Hardness of SetCover Reoptimization

TL;DR

This paper investigates the computational hardness of reoptimizing the SetCover problem under various modifications, demonstrating that most reoptimization scenarios remain as hard as the original problem, with some cases proven to lack efficient approximation schemes.

Contribution

It establishes the hardness of multiple reoptimization variants of SetCover, including new results on the non-existence of EPTAS for certain cases under standard assumptions.

Findings

Most reoptimization variants are as hard as SetCover.

Adding/removing elements in unweighted case admit PTAS, but no EPTAS under common assumptions.
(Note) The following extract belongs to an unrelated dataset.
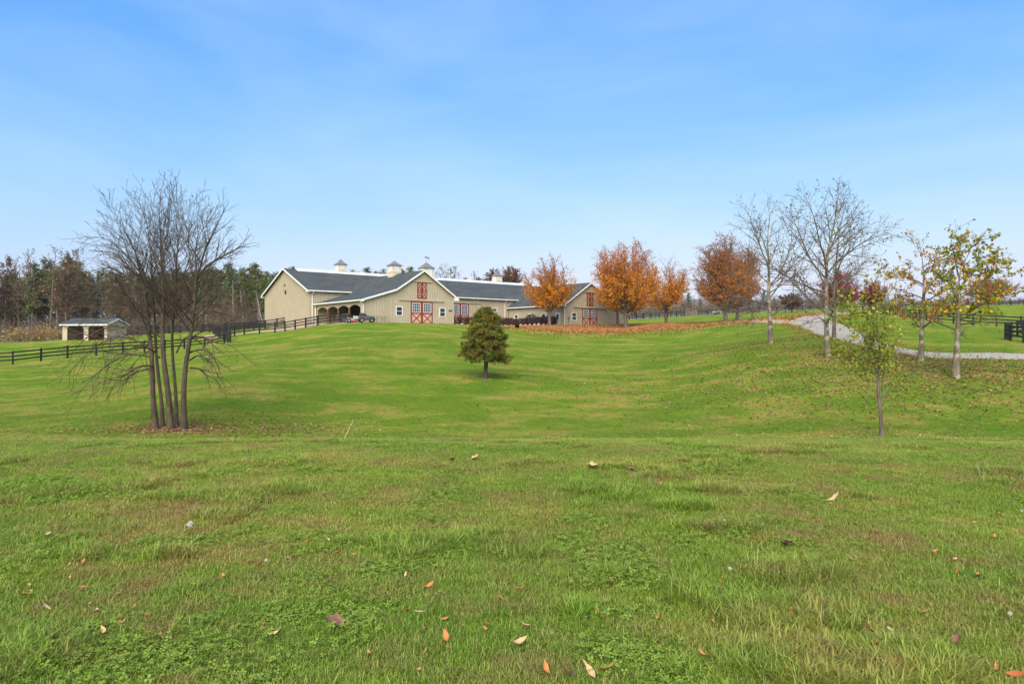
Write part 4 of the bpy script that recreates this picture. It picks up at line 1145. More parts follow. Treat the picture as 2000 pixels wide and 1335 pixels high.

New techniques combine NP-hardness proofs with FPT and EPTAS relations.

Abstract

We study hardness of reoptimization of the fundamental and hard to approximate SetCover problem. Reoptimization considers an instance together with a solution and a modified instance where the goal is to approximate the modified instance while utilizing the information gained by solution to the related instance. We study four different types of reoptimization for (weighted) SetCover: adding a set, removing a set, adding an element to the universe, and removing an element from the universe. A few of these cases are known to be easier to approximate than the classic SetCover problem. We show that all the other cases are essentially as hard to approximate as SetCover. The reoptimization problem of adding and removing an element in the unweighted case is known to admit a PTAS. For these settings we show that there is no EPTAS under common hardness assumptions via a novel combination of the classic way to show that a reoptimization problem is NP-hard and the relation between EPTAS and FPT.